▶ _Given data_

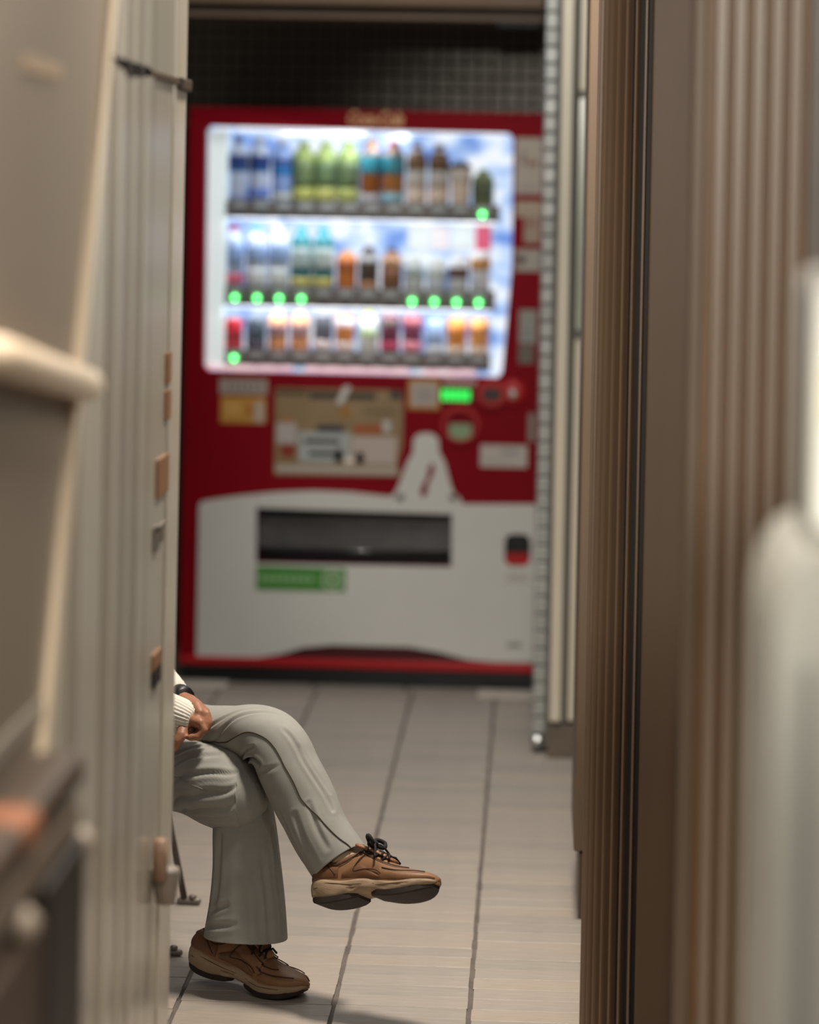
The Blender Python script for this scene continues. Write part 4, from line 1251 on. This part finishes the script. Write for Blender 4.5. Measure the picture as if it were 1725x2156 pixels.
marks_c = [(452, 1548, 548, 1490, 0.006, 0.0028), (498, 1550, 602, 1508, 0.006, 0.0030), (425, 1552, 500, 1544, 0.005, 0.0030), (512, 1588, 566, 1622, 0.0055, 0.0075), (528, 1606, 572, 1590, 0.005, 0.0035),
           (552, 1636, 600, 1622, 0.006, 0.0018), (470, 1574, 530, 1566, 0.005, 0.003), (622, 1556, 712, 1716, 0.006, 0.0040), (646, 1584, 700, 1672, 0.006, 0.0018), (602, 1716, 646, 1806, 0.007, 0.0030),
           (640, 1722, 684, 1816, 0.007, 0.0030), (664, 1700, 706, 1790, 0.006, 0.0025)]
marks_t = [(355, 1630, 498, 1590, 0.0048, 0.0036), (355, 1655, 524, 1614, 0.0048, 0.0042), (358, 1682, 532, 1640, 0.0050, 0.0046), (372, 1700, 530, 1664, 0.0055, 0.0045), (360, 1604, 470, 1572, 0.005, 0.0026),
           (440, 1712, 530, 1690, 0.005, 0.0030)]
marks_s = [(576, 1750, 598, 1950, 0.0060, 0.0065), (556, 1800, 572, 1968, 0.0065, 0.0040), (474, 1765, 458, 1900, 0.008, 0.0045), (440, 1945, 505, 1930, 0.005, 0.0040), (450, 1910, 490, 1892, 0.005, 0.0035),
           (516, 1840, 520, 1965, 0.009, 0.0030), (545, 1860, 552, 1960, 0.007, 0.0026)]
bm = bmesh.new()
leg_c = build_leg(bm, crossed, marks_c, 3.0, 170)
leg_t = build_leg(bm, thigh, marks_t, 9.0, 110, hem=False)
leg_s = build_leg(bm, shin, marks_s, 5.0, 110)
fr_c = leg_c[0]
rings = []
for z, rx, ry in ((0.402, 0.06, 0.12), (0.415, 0.11, 0.19), (0.46, 0.135, 0.215), (0.54, 0.14, 0.21), (0.62, 0.150, 0.185), (0.66, 0.156, 0.170)):
    rings.append([Vector((-0.995 + rx * math.cos(2 * math.pi * k / 40), 5.90 + ry * math.sin(2 * math.pi * k / 40), z)) for k in range(40)])
add_rings(bm, rings)
trs = obj('trousers', bm, m_trs, person, True)


def seam(leg, marks, rad=0.0012):
    fr, folds, seed, LU = leg
    pts_ = catmull([locate(fr, *m) for m in marks], 12)
    return tube([leg_point(fr, u, th, 0.0010 + creases(fr, u, th, folds, seed, LU)) for u, th in pts_], rad, 6)


obj('side_seam', seam(leg_c, [(486, 1538), (535, 1551), (573, 1556), (598, 1590), (626, 1640), (655, 1698), (690, 1735), (722, 1764), (742, 1779), (751, 1789)]), m_seam, trs, True)
obj('side_seam', seam(leg_t, [(350, 1612), (400, 1622), (450, 1640), (492, 1662)], 0.0007), M('seam_light', (150, 142, 130), 0.9), trs, True)

# ---- shoes
m_leather = M('shoe_leather', (136, 98, 66), 0.55, var=0.18, vscale=22, bump=0.12, bscale=240)
m_leather2 = M('shoe_leather_dark', (112, 76, 48), 0.55, var=0.15, vscale=22, bump=0.12, bscale=240)
m_mid = M('shoe_midsole', (160, 138, 112), 0.7, var=0.14, vscale=16, stretch=(1, 1, 5), bump=0.12, bscale=90)
m_out = M('shoe_outsole', (46, 36, 30), 0.8, var=0.2, vscale=30)
m_line = M('shoe_stitch', (62, 36, 22), 0.8)
m_lace = M('shoe_lace', (26, 24, 26), 0.85)

L_ = 0.268
#        x     bot   mid   top    hw_sole hw_top
PROF = [(0.000, 0.018, 0.044, 0.058, 0.010, 0.006), (0.009, 0.007, 0.049, 0.074, 0.025, 0.018), (0.030, 0.001, 0.049, 0.085, 0.034, 0.026), (0.060, 0.000, 0.046, 0.086, 0.037, 0.029),
        (0.090, 0.003, 0.044, 0.093, 0.035, 0.027), (0.115, 0.008, 0.042, 0.096, 0.034, 0.026), (0.142, 0.006, 0.037, 0.086, 0.037, 0.028), (0.172, 0.001, 0.033, 0.070, 0.042, 0.033),
        (0.202, 0.000, 0.029, 0.057, 0.044, 0.035), (0.230, 0.003, 0.028, 0.049, 0.040, 0.031), (0.250, 0.009, 0.029, 0.043, 0.029, 0.022), (0.262, 0.014, 0.029, 0.037, 0.015, 0.010), (0.268, 0.019, 0.028, 0.032, 0.006, 0.004)]
SM = catmull(PROF, 5)


def shoe_row(x):
    x = max(0.0, min(L_, x))
    for a, b in zip(SM[:-1], SM[1:]):
        if a[0] <= x <= b[0]:
            f = (x - a[0]) / max(1e-6, b[0] - a[0])
            return tuple(p + (q - p) * f for p, q in zip(a, b))
    return SM[-1]


def side_pt(x, t, sgn, off=0.0015):
    """A point on the upper's side: t 0 at the midsole, 1 at the top line."""
    _, b, m, tp_, ws, wt = shoe_row(x)
    ang = t * H
    y = (ws * 0.93) * math.cos(ang) ** 0.75 + 0.0
    z = m + (tp_ - m) * math.sin(ang)
    return Vector((x, sgn * (y + off), z + off * 0.5))


def make_shoe(place, label):
    """Built along +x from heel to toe, then carried to its place by the function place(Vector). Worn, so it hangs under the person."""
    K = L_ / 0.292

    def put(bm_):
        for v in bm_.verts: v.co = place(v.co.copy())
        return bm_
    root = empty('shoe', place(Vector((0.13, 0, 0))) - world_of(person), label)
    root.parent = person
    seg = 28
    bm = bmesh.new()
    rings = []
    for x, b, m, tp_, ws, wt in SM:
        rg = []
        for k in range(seg):
            a = 2 * math.pi * k / seg
            ca, sa = math.cos(a), math.sin(a)
            yy_ = ws * math.copysign(abs(ca) ** 0.45, ca)
            zz = (b + 0.006 + m) / 2 + (m - b - 0.006) / 2 * math.copysign(abs(sa) ** 0.45, sa)
            bulge = 0.0020 * math.sin(x * 70 + zz * 260) * (1 - abs(sa)) + 0.0018 * math.sin(zz * 620 + 9 * x)
            rg.append(Vector((x, yy_ + math.copysign(bulge, ca) * abs(ca), zz + 0.0026 * math.sin(x * 62) * max(sa, 0))))
        rings.append(rg)
    add_rings(bm, rings)
    obj('midsole', put(bm), m_mid, root, True)
    for fz, xa, xb_ in ((0.42, 0.006, 0.120), (0.62, 0.010, 0.150), (0.50, 0.140, 0.235)):
        for sgn in (-1, 1):
            pl_ = []
            for i in range(17):
                x = xa + (xb_ - xa) * i / 16
                _, b, m, tp_, ws, wt = shoe_row(x)
                pl_.append(Vector((x, sgn * (ws + 0.0004), b + 0.010 + (m - b - 0.010) * (fz + 0.12 * math.sin(x * 38)))))
            obj('midsole_groove', put(tube(pl_, 0.0010, 6)), M('midsole_line', (112, 88, 64), 0.8), root, True)
    for xa, xb_ in ((0.004, 0.108), (0.138, 0.262)):
        bm = bmesh.new(); rings = []
        n = 16
        for i in range(n + 1):
            x = xa + (xb_ - xa) * i / n
            _, b, m, tp_, ws, wt = shoe_row(x)
            w = ws * 1.03 * (1.0 - 0.25 * (2 * i / n - 1) ** 6)
            z1_ = b + 0.0115
            rings.append([Vector((x, -w, z1_)), Vector((x, -w, b + 0.002)), Vector((x, -w * 0.9, b)), Vector((x, w * 0.9, b)), Vector((x, w, b + 0.002)), Vector((x, w, z1_))])
        add_rings(bm, rings)
        obj('outsole', put(bm), m_out, root)
    bm = bmesh.new()
    rings = []
    for x, b, m, tp_, ws, wt in SM:
        rg = []
        for k in range(33):
            a = math.pi * k / 32
            ca, sa = math.cos(a), math.sin(a)
            y = ws * 0.93 * math.copysign(abs(ca) ** 0.75, ca)
            z = m - 0.008 + (tp_ - m + 0.008) * abs(sa) ** 0.85
            open_ = max(0.0, 1 - ((x - 0.058) / 0.052) ** 2)
            if open_ > 0 and abs(ca) < 0.62:
                z -= 0.034 * min(1, open_ * 2.2) * (1 - (abs(ca) / 0.62) ** 4)
            rg.append(Vector((x, y, z)))
        rings.append(rg)
    add_rings(bm, rings, cap=True, closed=False)
    obj('upper', put(bm), m_leather, root, True)
    for nm, xs, t1, mm in (('heel_counter', (0.003, 0.070), lambda x: 0.62 - 4.6 * max(0, x - 0.014), m_leather2), ('toe_overlay', (0.160, 0.264), lambda x: 0.36 + 1.0 * max(0, x - 0.21), m_leather), ('side_panel', (0.078, 0.160), lambda x: 0.34 - 0.2 * abs(x - 0.11) / 0.037, m_leather2)):
        for sgn in (-1, 1):
            bm = bmesh.new()
            rings = []
            for i in range(15):
                x = xs[0] + (xs[1] - xs[0]) * i / 14
                tt = max(0.02, t1(x))
                rings.append([side_pt(x, tt * j / 4, sgn, 0.0022 if 0 < j < 4 else 0.0004) for j in range(5)])
            add_rings(bm, rings, cap=False, closed=False)
            obj(nm, put(bm), mm, root, True)
    lines = ([(0.118, 0.93), (0.128, 0.70), (0.150, 0.62), (0.185, 0.60), (0.215, 0.66), (0.232, 0.80)],
             [(0.022, 0.92), (0.045, 0.60), (0.062, 0.40), (0.085, 0.42), (0.108, 0.62), (0.116, 0.90)],
             [(0.132, 0.62), (0.115, 0.30), (0.112, 0.14), (0.140, 0.20), (0.165, 0.22), (0.178, 0.14)],
             [(0.178, 0.34), (0.205, 0.36), (0.240, 0.46), (0.270, 0.60)],
             [(0.030, 0.72), (0.055, 0.30), (0.070, 0.08)])
    for ln in lines:
        for sgn in (-1, 1):
            obj('stitch_line', put(tube([side_pt(x * K, t, sgn, 0.0020) for x, t in catmull(ln, 6)], 0.0011, 6)), m_line, root, True)
    cp = []
    for k in range(25):
        a = 2 * math.pi * k / 24
        x = 0.058 + 0.049 * math.cos(a)
        _, b, m, tp_, ws, wt = shoe_row(x)
        cp.append(Vector((x, 0.0255 * math.sin(a), tp_ - 0.006 - 0.008 * max(0, 1 - ((x - 0.062) / 0.035) ** 2))))
    obj('collar', put(tube(cp, 0.0056, 8)), m_leather2, root, True)
    bm = bmesh.new(); rings = []
    for x, z, w, th in ((0.097, 0.108, 0.019, 0.006), (0.109, 0.103, 0.021, 0.006), (0.128, 0.096, 0.020, 0.006), (0.150, 0.086, 0.018, 0.005), (0.174, 0.072, 0.014, 0.004)):
        rings.append([Vector((x, w * math.cos(2 * math.pi * k / 14), z + th * math.sin(2 * math.pi * k / 14))) for k in range(14)])
    add_rings(bm, rings)
    obj('tongue', put(bm), M('shoe_tongue', (152, 104, 70), 0.6, var=0.1), root, True)
    for i in range(4):
        x = 0.117 + 0.015 * i
        _, b, m, tp_, ws, wt = shoe_row(x)
        z = tp_ + 0.007
        for sg in (-1, 1):
            obj('lace', put(tube([Vector((x - 0.004, -0.023 * sg, z - 0.010)), Vector((x, -0.012 * sg, z)), Vector((x + 0.006, 0.012 * sg, z)), Vector((x + 0.010, 0.023 * sg, z - 0.010))], 0.0024, 6)), m_lace, root, True)
    bw = bmesh.new()
    b0_ = Vector((0.121, 0, 0.108))
    for sgn in (-1, 1):
        add_tube(bw, catmull([tuple(b0_), tuple(b0_ + Vector((0.002, sgn * 0.018, 0.014))), tuple(b0_ + Vector((0.014, sgn * 0.030, 0.009))), tuple(b0_ + Vector((0.016, sgn * 0.020, -0.002))), tuple(b0_ + Vector((0.004, sgn * 0.004, 0.002)))], 5), 0.0042, 6, True)
        add_tube(bw, catmull([tuple(b0_), tuple(b0_ + Vector((0.014, sgn * 0.014, 0.002))), tuple(b0_ + Vector((0.024, sgn * 0.027, -0.012))), tuple(b0_ + Vector((0.028, sgn * 0.036, -0.030)))], 5), 0.0024, 6, True)
    add_ellipsoid(bw, b0_ + Vector((0.004, 0, 0.003)), 0.011, 0.013, 0.008, None, 10)
    obj('lace_bow', put(bw), m_lace, root, True)
    return root


make_shoe(place_p, 'brown trainer on the floor with its heel raised')
make_shoe(place_c, 'brown trainer hanging in the air on the crossed leg')
obj('sock', tube([place_p(Vector((0.058, 0, 0.055))), place_p(Vector((0.058, 0, 0.085))), place_p(Vector((0.056, 0, 0.14)))], [0.027, 0.0275, 0.029], 18), M('sock_tan', (150, 112, 84), 0.9, bump=0.2, bscale=400), person, True)
obj('sock', tube([place_c(Vector((0.062, 0, 0.055))), place_c(Vector((0.064, 0, 0.080))), fr_c[-4][0]], [0.028, 0.029, 0.031], 18), m_sock, person, True)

▶ _The task_
Write out every line of the preceding listing that contains "from".

▶ _Written answer_
The Blender Python script for this scene continues. Write part 4, from line 1251 on. This part finishes the script. Write for Blender 4.5. Measure the picture as if it were 1725x2156 pixels.
    """Built along +x from heel to toe, then carried to its place by the function place(Vector). Worn, so it hangs under the person."""